▶ **Your goal**
Leave out the pictures; transcribe all else exactly.

========

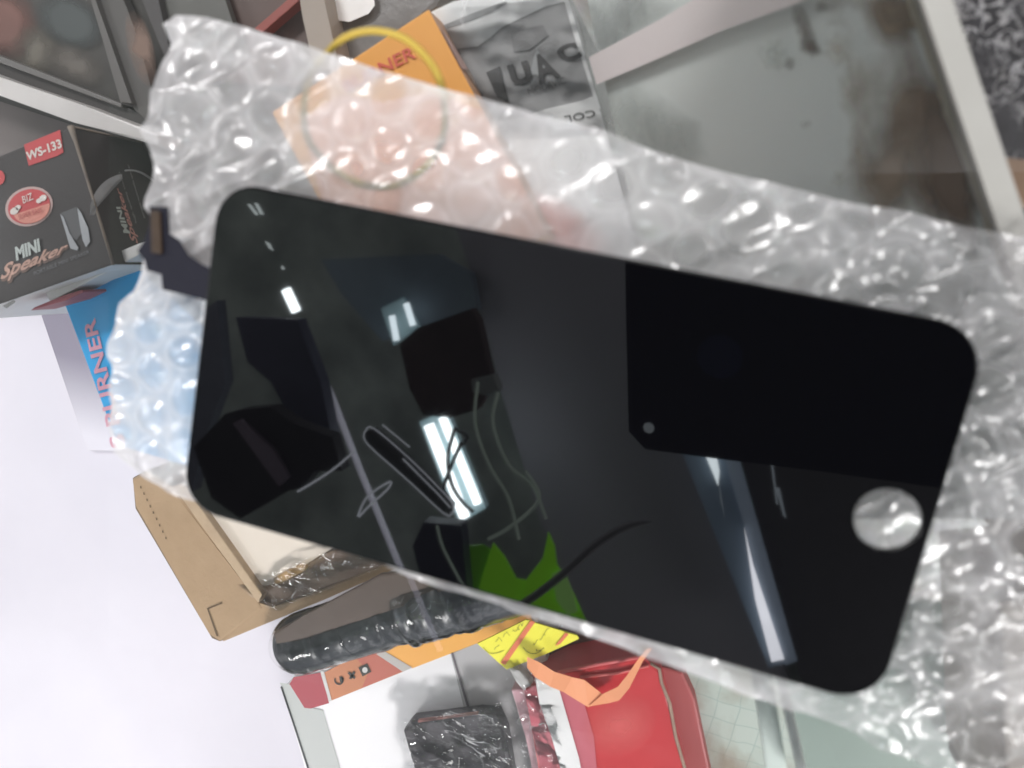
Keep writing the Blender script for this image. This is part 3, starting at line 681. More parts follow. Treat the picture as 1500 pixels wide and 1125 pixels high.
s = prism('grey_shelf', [(-200, 68), (0, 142), (110, 182), (260, 222), (260, 330), (60, 320), (-200, 300)], -.19, -.172, mat('mauve_shelf', (.22, .195, .19), .5, (.13, .11, .105), ns=10), None, .0005)
tag(s, 'mauve grey shelf plank between the white rail and the speaker carton', 'shelf')
# brownish cabinet with red strip, cream post
bc = root('brown_cabinet', P(420, 60, -.16), 'dark brown cabinet with a thin red strip behind the wrap at top', 'cabinet')
prism('door_panel', [(238, -60), (460, -60), (500, 130), (300, 120)], -.178, -.168, mat('brown_panel', (.12, .065, .05), .5, (.08, .055, .05), ns=14, amt=1), bc, .0005)
prism('grey_panel', [(232, -60), (310, -60), (350, 60), (300, 110), (238, 20)], -.166, -.162, mat('grey_panel2', (.12, .12, .11), .5), bc, .0005)
prism('red_strip', [(372, 42), (436, -14), (446, -14), (446, -6), (384, 48)], -.166, -.160, mat('brick_red', (.30, .07, .055), .5), bc, .0004)
s = prism('cream_post', [(434, -30), (470, -30), (478, 14), (500, 110), (458, 96), (444, 30)], -.17, -.152, mat('cream_paint', (.36, .31, .27), .5, (.3, .26, .22), ns=25), None, .0006)
tag(s, 'cream post between the brown cabinet and the foil package', 'post')
# blister package with lamp glare painted as a white patch
bl = root('foil_package', P(540, 30, -.16), 'shiny grey foil package with a painted white glare behind the orange box', 'package')
prism('foil_body', [(474, -40), (660, -40), (640, 10), (560, 70), (520, 110), (484, 100)], -.185, -.165, mat('grey_foil', (.26, .255, .255), .25, (.12, .115, .11), ns=45, amt=1., bump=.6, bs=90), bl, .002)
decal('white_glare', [(480, -20), (546, -20), (549, 8), (540, 20), (512, 32), (496, 30), (486, 16)], Top(-.165), mat('blown_white', (.97, .97, .97), .35), bl, .003)
s = prism('steel_bar', [(470, 92), (560, 52), (600, 60), (600, 130), (486, 108)], -.2, -.178, mat('steel', (.42, .42, .44), .3, (.2, .19, .18), ns=30), None, .0008)
tag(s, 'pale steel bar inside the yellow ring, left of the orange box', 'bar')

# ------------------------------------------------------------------ kraft tray
ZT = -.165
tr_ = root('kraft_tray', P(380, 800, ZF), 'kraft cardboard tray with raised rim and white insert under the left corner of the screen', 'cardboard tray')
m_kr = mat('kraft', (.44, .305, .185), .65, (.35, .235, .135), ns=40, bump=.25, bs=500)
m_kr2 = mat('kraft_dark', (.22, .15, .095), .7, (.14, .10, .07), ns=40)
outer = [(194, 700), (214, 689), (262, 700), (420, 560), (640, 640), (760, 800), (560, 838), (472, 872), (322, 940), (310, 935), (198, 745)]
prism('tray_base', outer, ZF+.002, ZT-.006, m_kr2, tr_, .0005)
prism('rim_left', [(193, 702), (214, 689), (252, 712), (372, 874), (384, 892), (322, 940), (306, 930), (198, 742)], ZF+.002, ZT, m_kr, tr_, .0012)
prism('rim_bottom', [(372, 880), (400, 892), (472, 866), (556, 832), (640, 800), (646, 812), (562, 840), (476, 878), (325, 941), (330, 920)], ZF+.002, ZT-.0005, m_kr, tr_, .0008)
prism('rim_left_lip', [(252, 712), (268, 708), (384, 872), (378, 884)], ZT-.012, ZT+.001, mat('kraft_lip', (.55, .42, .28), .6, (.36, .25, .16), ns=70), tr_, .0006)
prism('white_insert', [(262, 690), (420, 600), (600, 760), (482, 806), (400, 856), (356, 866), (340, 846)], ZT-.006, ZT-.003, mat('cream_insert', (.76, .69, .61), .5, (.68, .60, .51), ns=18), tr_, .0008)
m_brf = mat('brown_foam', (.20, .125, .085), .35, (.30, .21, .16), ns=55, amt=1., bump=.5, bs=150)
prism('brown_insert', [(360, 868), (402, 858), (484, 808), (560, 778), (640, 780), (640, 800), (556, 830), (470, 862), (400, 888), (380, 886)], ZT-.008, ZT-.004, m_brf, tr_, .0008)
film_sheet('clear_film', [(350, 860), (560, 770), (640, 800), (400, 895)], ZT+.0005, tr_, .0018)
soft('amber_stain', ellipse(430, 838, 70, 9, -27), Top(ZT-.003), (.45, .27, .10), tr_, .0004, 1.6, 60)
soft('amber_stain', ellipse(312, 800, 10, 70, -35), Top(ZT-.003), (.45, .29, .12), tr_, .0006, 1.6, 60)
m_line = mat('fold_line', (.14, .09, .05), .7)
tt = Top(ZT)
decal('fold_line', [(303, 891), (325, 882), (326, 884), (304, 893)], tt, m_line, tr_)
decal('fold_line', [(303, 891), (305, 891), (320, 932), (317, 932)], tt, m_line, tr_)
for k in range(9):
    x, y = 205+k*4.6, 712+k*9.3; decal('stitch_mark', [(x, y), (x+1.8, y), (x+2.4, y+3.5), (x+.6, y+3.5)], tt, m_line, tr_)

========

▶ **Worked answer**
Keep writing the Blender script for this image. This is part 3, starting at line 681. More parts follow. Treat the picture as 1500 pixels wide and 1125 pixels high.
s = prism('grey_shelf', [(-200, 68), (0, 142), (110, 182), (260, 222), (260, 330), (60, 320), (-200, 300)], -.19, -.172, mat('mauve_shelf', (.22, .195, .19), .5, (.13, .11, .105), ns=10), None, .0005)
tag(s, 'mauve grey shelf plank between the white rail and the speaker carton', 'shelf')
# brownish cabinet with red strip, cream post
bc = root('brown_cabinet', P(420, 60, -.16), 'dark brown cabinet with a thin red strip behind the wrap at top', 'cabinet')
prism('door_panel', [(238, -60), (460, -60), (500, 130), (300, 120)], -.178, -.168, mat('brown_panel', (.12, .065, .05), .5, (.08, .055, .05), ns=14, amt=1), bc, .0005)
prism('grey_panel', [(232, -60), (310, -60), (350, 60), (300, 110), (238, 20)], -.166, -.162, mat('grey_panel2', (.12, .12, .11), .5), bc, .0005)
prism('red_strip', [(372, 42), (436, -14), (446, -14), (446, -6), (384, 48)], -.166, -.160, mat('brick_red', (.30, .07, .055), .5), bc, .0004)
s = prism('cream_post', [(434, -30), (470, -30), (478, 14), (500, 110), (458, 96), (444, 30)], -.17, -.152, mat('cream_paint', (.36, .31, .27), .5, (.3, .26, .22), ns=25), None, .0006)
tag(s, 'cream post between the brown cabinet and the foil package', 'post')
# blister package with lamp glare painted as a white patch
bl = root('foil_package', P(540, 30, -.16), 'shiny grey foil package with a painted white glare behind the orange box', 'package')
prism('foil_body', [(474, -40), (660, -40), (640, 10), (560, 70), (520, 110), (484, 100)], -.185, -.165, mat('grey_foil', (.26, .255, .255), .25, (.12, .115, .11), ns=45, amt=1., bump=.6, bs=90), bl, .002)
decal('white_glare', [(480, -20), (546, -20), (549, 8), (540, 20), (512, 32), (496, 30), (486, 16)], Top(-.165), mat('blown_white', (.97, .97, .97), .35), bl, .003)
s = prism('steel_bar', [(470, 92), (560, 52), (600, 60), (600, 130), (486, 108)], -.2, -.178, mat('steel', (.42, .42, .44), .3, (.2, .19, .18), ns=30), None, .0008)
tag(s, 'pale steel bar inside the yellow ring, left of the orange box', 'bar')

# ------------------------------------------------------------------ kraft tray
ZT = -.165
tr_ = root('kraft_tray', P(380, 800, ZF), 'kraft cardboard tray with raised rim and white insert under the left corner of the screen', 'cardboard tray')
m_kr = mat('kraft', (.44, .305, .185), .65, (.35, .235, .135), ns=40, bump=.25, bs=500)
m_kr2 = mat('kraft_dark', (.22, .15, .095), .7, (.14, .10, .07), ns=40)
outer = [(194, 700), (214, 689), (262, 700), (420, 560), (640, 640), (760, 800), (560, 838), (472, 872), (322, 940), (310, 935), (198, 745)]
prism('tray_base', outer, ZF+.002, ZT-.006, m_kr2, tr_, .0005)
prism('rim_left', [(193, 702), (214, 689), (252, 712), (372, 874), (384, 892), (322, 940), (306, 930), (198, 742)], ZF+.002, ZT, m_kr, tr_, .0012)
prism('rim_bottom', [(372, 880), (400, 892), (472, 866), (556, 832), (640, 800), (646, 812), (562, 840), (476, 878), (325, 941), (330, 920)], ZF+.002, ZT-.0005, m_kr, tr_, .0008)
prism('rim_left_lip', [(252, 712), (268, 708), (384, 872), (378, 884)], ZT-.012, ZT+.001, mat('kraft_lip', (.55, .42, .28), .6, (.36, .25, .16), ns=70), tr_, .0006)
prism('white_insert', [(262, 690), (420, 600), (600, 760), (482, 806), (400, 856), (356, 866), (340, 846)], ZT-.006, ZT-.003, mat('cream_insert', (.76, .69, .61), .5, (.68, .60, .51), ns=18), tr_, .0008)
m_brf = mat('brown_foam', (.20, .125, .085), .35, (.30, .21, .16), ns=55, amt=1., bump=.5, bs=150)
prism('brown_insert', [(360, 868), (402, 858), (484, 808), (560, 778), (640, 780), (640, 800), (556, 830), (470, 862), (400, 888), (380, 886)], ZT-.008, ZT-.004, m_brf, tr_, .0008)
film_sheet('clear_film', [(350, 860), (560, 770), (640, 800), (400, 895)], ZT+.0005, tr_, .0018)
soft('amber_stain', ellipse(430, 838, 70, 9, -27), Top(ZT-.003), (.45, .27, .10), tr_, .0004, 1.6, 60)
soft('amber_stain', ellipse(312, 800, 10, 70, -35), Top(ZT-.003), (.45, .29, .12), tr_, .0006, 1.6, 60)
m_line = mat('fold_line', (.14, .09, .05), .7)
tt = Top(ZT)
decal('fold_line', [(303, 891), (325, 882), (326, 884), (304, 893)], tt, m_line, tr_)
decal('fold_line', [(303, 891), (305, 891), (320, 932), (317, 932)], tt, m_line, tr_)
for k in range(9):
    x, y = 205+k*4.6, 712+k*9.3; decal('stitch_mark', [(x, y), (x+1.8, y), (x+2.4, y+3.5), (x+.6, y+3.5)], tt, m_line, tr_)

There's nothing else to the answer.